Avec l’opéra Aïda, qu’elle met en scène à l’Opéra Bastille de Paris, la plasticienne irano-américaine Shirin Neshat veut que le public ressente « comme un couteau dans le ventre ». Pour cela, elle montre la brutalité de la guerre, le fanatisme religieux, l’oppression des plus faibles, dans un spectacle qui « résonne avec l’actualité ».
L’artiste de 68 ans, qui vit en exil aux États-Unis et dont le travail a d’abord porté sur la photographie, puis la vidéo et le cinéma, se frotte pour la première fois à l’art lyrique avec cette oeuvre de Giuseppe Verdi, donnée à partir du mercredi 24 octobre à l’Opéra Bastille. La soprano espagnole Saioa Hernández (Aïda), le ténor polonais Piotr Beczała (Radamès) et la mezzo-soprano suisse Eve-Maud Hubeaux (Amneris) en assurent la première distribution, sous la direction musicale de l’Italien Michele Mariotti.
Dans cet opéra créé en 1871 qui raconte les amours compromis d’Aïda, princesse éthiopienne captive, et du général égyptien Radamès, les airs intimes alternent avec des scènes épiques célébrant la toute-puissance des Égyptiens sur leurs voisins. « Dans cette version, nous donnons aux ‘esclaves’ (Éthiopiens) une place centrale », en insistant sur leur « souffrance » et sur « la brutalité de la guerre », raconte Shirin Neshat. « C’est ce qui me semble le plus pertinent, à l’époque dans laquelle nous vivons, quand on pense à ce qui se passe à Gaza, ou quand on pense aux personnes sans défense et impuissantes » dans le monde, ajoute l’artiste aux yeux cernés de khôl.
Son travail, qui joue sur une esthétique visuelle forte et met l’accent sur les contrastes (noir/blanc, formes, etc.) a été multirécompensé – Lion d’or de la Biennale de Venise en 1999, Lion d’argent du meilleur réalisateur à la Mostra de Venise en 2009 ou encore prix Praemium Imperiale de Tokyo en 2017. Il a jusqu’ici beaucoup porté sur son pays de naissance, mêlant les thèmes de « l’hypocrisie du pouvoir, du fanatisme, de la religion, des femmes et de leur résilience », résume-t-elle.
« Période très sombre »
Loin d’utiliser décors et costumes pharaoniques, son Aïda est transposée dans un monde où les soldats sont habillés de tenues militaires modernes, tandis que les personnages des prêtres, interprétés par une partie du choeur – aux longues barbes grises et turbans noirs – font penser à de lugubres mollahs. La scène se passe à l’intérieur et autour d’un immense cube blanc, sur lequel sont projetées plusieurs vidéos, stylisées, donnant à voir l’histoire des Éthiopiens – on retient notamment celle montrant dans un décor désertique les violences commises par l’armée ennemie.

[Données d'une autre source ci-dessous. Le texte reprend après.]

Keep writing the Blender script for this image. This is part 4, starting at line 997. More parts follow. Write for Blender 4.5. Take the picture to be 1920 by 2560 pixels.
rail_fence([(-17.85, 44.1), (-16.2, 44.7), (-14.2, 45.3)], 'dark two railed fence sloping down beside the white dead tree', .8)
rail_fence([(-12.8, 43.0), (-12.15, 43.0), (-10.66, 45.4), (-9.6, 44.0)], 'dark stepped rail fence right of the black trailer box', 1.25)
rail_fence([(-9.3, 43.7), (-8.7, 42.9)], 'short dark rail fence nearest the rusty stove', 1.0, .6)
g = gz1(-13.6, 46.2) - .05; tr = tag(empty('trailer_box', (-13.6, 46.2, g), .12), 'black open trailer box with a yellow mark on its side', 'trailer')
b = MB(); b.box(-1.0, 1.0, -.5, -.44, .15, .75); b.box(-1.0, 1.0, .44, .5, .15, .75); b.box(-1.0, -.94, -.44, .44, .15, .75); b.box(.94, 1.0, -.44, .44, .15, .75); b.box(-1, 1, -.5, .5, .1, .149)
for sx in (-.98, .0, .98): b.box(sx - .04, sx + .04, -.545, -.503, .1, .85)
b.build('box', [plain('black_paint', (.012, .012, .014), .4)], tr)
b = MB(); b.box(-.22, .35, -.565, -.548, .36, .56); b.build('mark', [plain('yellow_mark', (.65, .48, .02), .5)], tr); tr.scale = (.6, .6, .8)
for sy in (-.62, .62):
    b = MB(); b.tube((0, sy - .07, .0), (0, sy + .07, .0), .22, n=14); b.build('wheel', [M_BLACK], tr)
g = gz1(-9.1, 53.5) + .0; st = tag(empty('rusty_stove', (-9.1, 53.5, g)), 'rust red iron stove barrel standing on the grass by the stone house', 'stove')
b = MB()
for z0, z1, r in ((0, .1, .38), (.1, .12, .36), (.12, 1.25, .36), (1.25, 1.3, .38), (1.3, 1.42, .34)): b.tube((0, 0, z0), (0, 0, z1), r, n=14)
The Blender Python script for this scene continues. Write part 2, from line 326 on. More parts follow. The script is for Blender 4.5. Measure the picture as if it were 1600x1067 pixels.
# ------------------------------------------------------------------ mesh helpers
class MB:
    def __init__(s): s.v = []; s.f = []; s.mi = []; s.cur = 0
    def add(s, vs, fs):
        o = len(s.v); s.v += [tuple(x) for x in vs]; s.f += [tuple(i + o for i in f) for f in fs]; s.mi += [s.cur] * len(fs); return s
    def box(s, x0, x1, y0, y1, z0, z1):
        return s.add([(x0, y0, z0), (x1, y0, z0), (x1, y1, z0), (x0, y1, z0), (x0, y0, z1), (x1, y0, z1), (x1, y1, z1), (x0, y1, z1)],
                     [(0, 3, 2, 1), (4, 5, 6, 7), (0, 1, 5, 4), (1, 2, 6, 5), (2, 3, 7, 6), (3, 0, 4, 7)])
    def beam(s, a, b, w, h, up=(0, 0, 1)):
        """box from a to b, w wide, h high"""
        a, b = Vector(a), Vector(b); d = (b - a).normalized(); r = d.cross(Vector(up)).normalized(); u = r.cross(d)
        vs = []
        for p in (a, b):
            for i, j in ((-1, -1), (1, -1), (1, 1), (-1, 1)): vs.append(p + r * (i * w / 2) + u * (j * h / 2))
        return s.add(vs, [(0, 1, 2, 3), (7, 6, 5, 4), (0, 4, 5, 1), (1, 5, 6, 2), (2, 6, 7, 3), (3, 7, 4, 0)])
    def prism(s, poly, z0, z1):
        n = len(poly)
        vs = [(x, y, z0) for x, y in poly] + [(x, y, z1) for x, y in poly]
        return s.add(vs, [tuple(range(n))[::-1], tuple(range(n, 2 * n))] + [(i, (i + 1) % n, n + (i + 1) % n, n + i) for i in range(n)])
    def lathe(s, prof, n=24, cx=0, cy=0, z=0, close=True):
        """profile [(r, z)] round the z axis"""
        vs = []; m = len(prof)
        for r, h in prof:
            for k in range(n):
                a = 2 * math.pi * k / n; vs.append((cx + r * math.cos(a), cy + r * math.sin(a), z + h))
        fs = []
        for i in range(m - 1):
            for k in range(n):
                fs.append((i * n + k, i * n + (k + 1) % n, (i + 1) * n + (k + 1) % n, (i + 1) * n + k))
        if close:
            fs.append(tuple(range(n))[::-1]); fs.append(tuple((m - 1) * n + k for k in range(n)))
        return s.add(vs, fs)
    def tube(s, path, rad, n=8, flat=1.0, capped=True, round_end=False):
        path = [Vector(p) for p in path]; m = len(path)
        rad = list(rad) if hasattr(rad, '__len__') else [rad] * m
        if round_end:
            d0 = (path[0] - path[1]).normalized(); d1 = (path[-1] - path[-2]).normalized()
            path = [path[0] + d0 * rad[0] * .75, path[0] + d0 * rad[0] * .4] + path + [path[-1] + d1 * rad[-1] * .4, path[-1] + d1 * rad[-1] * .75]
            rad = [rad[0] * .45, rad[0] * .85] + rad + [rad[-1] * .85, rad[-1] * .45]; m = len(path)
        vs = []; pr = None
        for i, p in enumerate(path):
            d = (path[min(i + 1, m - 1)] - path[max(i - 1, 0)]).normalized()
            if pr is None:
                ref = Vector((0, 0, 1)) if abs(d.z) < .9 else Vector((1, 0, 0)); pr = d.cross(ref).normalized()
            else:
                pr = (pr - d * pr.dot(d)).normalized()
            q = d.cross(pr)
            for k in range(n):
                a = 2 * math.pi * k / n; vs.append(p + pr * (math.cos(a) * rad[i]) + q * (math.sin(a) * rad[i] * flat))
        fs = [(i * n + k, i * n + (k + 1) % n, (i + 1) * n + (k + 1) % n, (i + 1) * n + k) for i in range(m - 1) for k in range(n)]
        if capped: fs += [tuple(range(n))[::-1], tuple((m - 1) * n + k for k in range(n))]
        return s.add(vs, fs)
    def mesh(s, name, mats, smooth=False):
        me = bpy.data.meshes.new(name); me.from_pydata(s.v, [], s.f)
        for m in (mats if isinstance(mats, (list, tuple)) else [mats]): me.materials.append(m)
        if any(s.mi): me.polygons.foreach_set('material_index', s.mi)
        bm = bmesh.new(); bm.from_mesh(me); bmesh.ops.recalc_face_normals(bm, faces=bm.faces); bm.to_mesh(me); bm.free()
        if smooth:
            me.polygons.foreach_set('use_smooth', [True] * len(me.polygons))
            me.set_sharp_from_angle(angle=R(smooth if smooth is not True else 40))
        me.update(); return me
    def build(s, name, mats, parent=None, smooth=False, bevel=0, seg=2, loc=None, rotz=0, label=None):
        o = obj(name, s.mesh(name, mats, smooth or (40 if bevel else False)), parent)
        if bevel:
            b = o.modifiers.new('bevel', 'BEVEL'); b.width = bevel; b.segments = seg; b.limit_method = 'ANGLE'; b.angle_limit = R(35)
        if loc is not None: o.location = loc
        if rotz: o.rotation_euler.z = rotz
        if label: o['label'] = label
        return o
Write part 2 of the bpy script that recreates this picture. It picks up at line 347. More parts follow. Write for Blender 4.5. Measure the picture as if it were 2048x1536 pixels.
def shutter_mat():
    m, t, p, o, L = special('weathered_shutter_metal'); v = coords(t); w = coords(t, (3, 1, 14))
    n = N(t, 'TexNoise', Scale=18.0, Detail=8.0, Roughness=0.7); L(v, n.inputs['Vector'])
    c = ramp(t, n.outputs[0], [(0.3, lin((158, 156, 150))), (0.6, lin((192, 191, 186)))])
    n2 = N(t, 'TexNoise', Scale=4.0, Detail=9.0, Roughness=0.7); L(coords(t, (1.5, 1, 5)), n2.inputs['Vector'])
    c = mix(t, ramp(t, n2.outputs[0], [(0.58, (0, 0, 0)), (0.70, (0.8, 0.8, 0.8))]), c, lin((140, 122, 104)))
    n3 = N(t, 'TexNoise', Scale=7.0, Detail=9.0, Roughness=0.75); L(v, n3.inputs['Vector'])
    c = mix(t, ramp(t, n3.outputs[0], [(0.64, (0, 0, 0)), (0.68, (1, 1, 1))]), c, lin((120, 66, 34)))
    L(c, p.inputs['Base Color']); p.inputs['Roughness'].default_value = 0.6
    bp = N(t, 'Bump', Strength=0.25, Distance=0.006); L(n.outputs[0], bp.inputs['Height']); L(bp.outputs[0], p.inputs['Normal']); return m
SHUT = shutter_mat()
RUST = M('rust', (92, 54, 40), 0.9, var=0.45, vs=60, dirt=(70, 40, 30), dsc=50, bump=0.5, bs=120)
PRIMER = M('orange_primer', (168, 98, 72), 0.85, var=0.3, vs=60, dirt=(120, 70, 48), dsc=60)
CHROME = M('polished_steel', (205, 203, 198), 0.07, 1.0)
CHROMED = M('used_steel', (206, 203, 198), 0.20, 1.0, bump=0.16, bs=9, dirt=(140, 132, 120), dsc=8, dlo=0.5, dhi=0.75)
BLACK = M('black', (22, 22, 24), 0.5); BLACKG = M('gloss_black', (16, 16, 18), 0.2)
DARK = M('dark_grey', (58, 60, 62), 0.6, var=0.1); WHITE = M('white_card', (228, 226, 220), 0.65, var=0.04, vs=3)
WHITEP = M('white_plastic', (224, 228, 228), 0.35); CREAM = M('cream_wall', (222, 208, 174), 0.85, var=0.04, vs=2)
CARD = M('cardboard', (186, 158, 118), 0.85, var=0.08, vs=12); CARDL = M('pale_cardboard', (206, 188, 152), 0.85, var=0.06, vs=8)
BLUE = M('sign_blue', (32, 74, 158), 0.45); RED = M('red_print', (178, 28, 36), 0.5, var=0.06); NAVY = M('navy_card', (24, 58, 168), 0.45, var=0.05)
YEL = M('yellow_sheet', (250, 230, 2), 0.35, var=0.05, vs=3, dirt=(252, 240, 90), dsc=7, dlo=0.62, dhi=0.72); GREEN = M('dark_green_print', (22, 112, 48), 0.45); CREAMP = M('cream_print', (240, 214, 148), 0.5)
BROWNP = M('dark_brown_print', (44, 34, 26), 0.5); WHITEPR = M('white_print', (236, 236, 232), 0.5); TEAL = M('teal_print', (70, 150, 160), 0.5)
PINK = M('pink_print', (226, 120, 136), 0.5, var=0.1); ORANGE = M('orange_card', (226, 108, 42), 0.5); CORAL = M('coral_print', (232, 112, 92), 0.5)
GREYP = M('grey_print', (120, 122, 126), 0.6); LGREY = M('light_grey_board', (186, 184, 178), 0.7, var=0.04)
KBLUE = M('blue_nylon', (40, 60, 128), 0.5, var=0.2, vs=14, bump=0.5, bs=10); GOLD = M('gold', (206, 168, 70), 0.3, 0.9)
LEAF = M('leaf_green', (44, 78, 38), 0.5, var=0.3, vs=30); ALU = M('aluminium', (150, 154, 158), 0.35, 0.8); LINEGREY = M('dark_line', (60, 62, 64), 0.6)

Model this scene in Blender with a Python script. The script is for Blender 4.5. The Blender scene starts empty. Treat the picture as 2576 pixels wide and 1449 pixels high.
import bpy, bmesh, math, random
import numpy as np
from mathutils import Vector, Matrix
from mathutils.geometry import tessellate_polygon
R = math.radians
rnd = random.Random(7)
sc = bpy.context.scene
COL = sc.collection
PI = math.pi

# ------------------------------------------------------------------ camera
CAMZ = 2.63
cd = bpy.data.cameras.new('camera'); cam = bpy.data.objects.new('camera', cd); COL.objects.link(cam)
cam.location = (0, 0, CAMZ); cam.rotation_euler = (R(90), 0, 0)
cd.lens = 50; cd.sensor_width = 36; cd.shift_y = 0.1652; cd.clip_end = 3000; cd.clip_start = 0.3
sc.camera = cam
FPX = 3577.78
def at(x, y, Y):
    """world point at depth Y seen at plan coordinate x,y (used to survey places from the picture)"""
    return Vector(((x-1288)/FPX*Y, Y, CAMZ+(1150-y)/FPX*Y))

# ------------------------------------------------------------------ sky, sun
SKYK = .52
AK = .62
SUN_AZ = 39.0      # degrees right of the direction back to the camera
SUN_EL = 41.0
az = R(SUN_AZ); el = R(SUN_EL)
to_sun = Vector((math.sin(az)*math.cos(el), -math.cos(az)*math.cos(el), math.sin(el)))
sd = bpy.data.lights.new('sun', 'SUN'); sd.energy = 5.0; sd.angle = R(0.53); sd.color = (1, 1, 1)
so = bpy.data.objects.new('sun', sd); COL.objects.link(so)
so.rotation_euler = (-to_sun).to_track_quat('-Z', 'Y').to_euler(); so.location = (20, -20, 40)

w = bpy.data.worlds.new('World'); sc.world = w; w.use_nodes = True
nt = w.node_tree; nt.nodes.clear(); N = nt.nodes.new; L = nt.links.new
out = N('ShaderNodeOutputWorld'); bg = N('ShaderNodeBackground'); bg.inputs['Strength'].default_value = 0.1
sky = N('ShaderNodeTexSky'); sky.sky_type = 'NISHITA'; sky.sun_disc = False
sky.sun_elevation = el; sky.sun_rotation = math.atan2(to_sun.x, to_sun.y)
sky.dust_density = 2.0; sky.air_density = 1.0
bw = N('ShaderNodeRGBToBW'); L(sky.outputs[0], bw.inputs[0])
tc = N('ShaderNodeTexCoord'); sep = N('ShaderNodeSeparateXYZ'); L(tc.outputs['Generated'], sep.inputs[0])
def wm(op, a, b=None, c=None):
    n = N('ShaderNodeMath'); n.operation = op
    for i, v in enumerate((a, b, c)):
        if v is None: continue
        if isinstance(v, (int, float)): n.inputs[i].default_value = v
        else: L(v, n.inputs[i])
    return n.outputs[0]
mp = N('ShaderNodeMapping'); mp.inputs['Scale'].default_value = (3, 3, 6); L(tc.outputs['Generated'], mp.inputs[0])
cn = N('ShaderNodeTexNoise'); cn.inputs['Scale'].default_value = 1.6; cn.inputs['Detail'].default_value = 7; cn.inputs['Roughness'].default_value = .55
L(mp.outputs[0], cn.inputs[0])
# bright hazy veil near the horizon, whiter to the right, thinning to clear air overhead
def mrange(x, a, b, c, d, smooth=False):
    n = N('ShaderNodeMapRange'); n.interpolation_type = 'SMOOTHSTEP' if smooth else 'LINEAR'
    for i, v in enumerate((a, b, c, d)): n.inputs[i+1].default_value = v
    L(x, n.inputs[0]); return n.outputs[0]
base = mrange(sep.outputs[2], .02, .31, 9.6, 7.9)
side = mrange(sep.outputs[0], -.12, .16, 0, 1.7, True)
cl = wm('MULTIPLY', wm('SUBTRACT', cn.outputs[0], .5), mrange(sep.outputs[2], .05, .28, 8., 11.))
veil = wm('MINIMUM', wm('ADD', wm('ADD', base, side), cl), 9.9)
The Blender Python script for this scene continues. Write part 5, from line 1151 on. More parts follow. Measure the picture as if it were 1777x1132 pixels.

Pour cette production à Paris, Shirin Neshat a complété sa mise en scène initiale par des vidéos réalisées en juin dernier. Hasard de calendrier, le tournage a eu lieu au moment même du déclenchement surprise par Israël de bombardements contre l’Iran, une guerre de 12 jours qui a tué hauts gradés, scientifiques liés au programme nucléaire iranien et civils – plus d’un millier de personnes selon les autorités iraniennes. « Nous filmions des scènes de guerre et mon propre pays a été attaqué le même jour, quel drôle de télescopage ! », témoigne-t-elle, revivant le « cauchemar » alors ressenti pour ses proches vivant toujours là-bas.
Une impression de « fin du monde » qui pousse l’artiste à exprimer « de manière urgente ce qui se passe » dans le monde, en particulier « ce qui ne va pas », explique-t-elle. Elle se dit particulièrement préoccupée par les États-Unis, où elle vit depuis la fin des années 1970, et où les artistes commencent à subir, selon elle, les effets de la guerre culturelle menée par le président Donald Trump. « Les États-Unis censurent des artistes, ils commencent à ressembler à l’Iran ! », s’alarme-t-elle, quelques jours après la suspension de l’émission de l’humoriste Jimmy Kimmel, animateur d’un late night show très populaire, après des propos accusant la droite américaine d’exploiter politiquement l’assassinat de l’influenceur pro-Trump Charlie Kirk. « C’est terrifiant qu’un pays où j’ai autrefois trouvé refuge comme pays des rêves, lieu de démocratie, se retourne contre ses propres valeurs (…) C’est une période très très sombre dans l’histoire américaine », selon elle.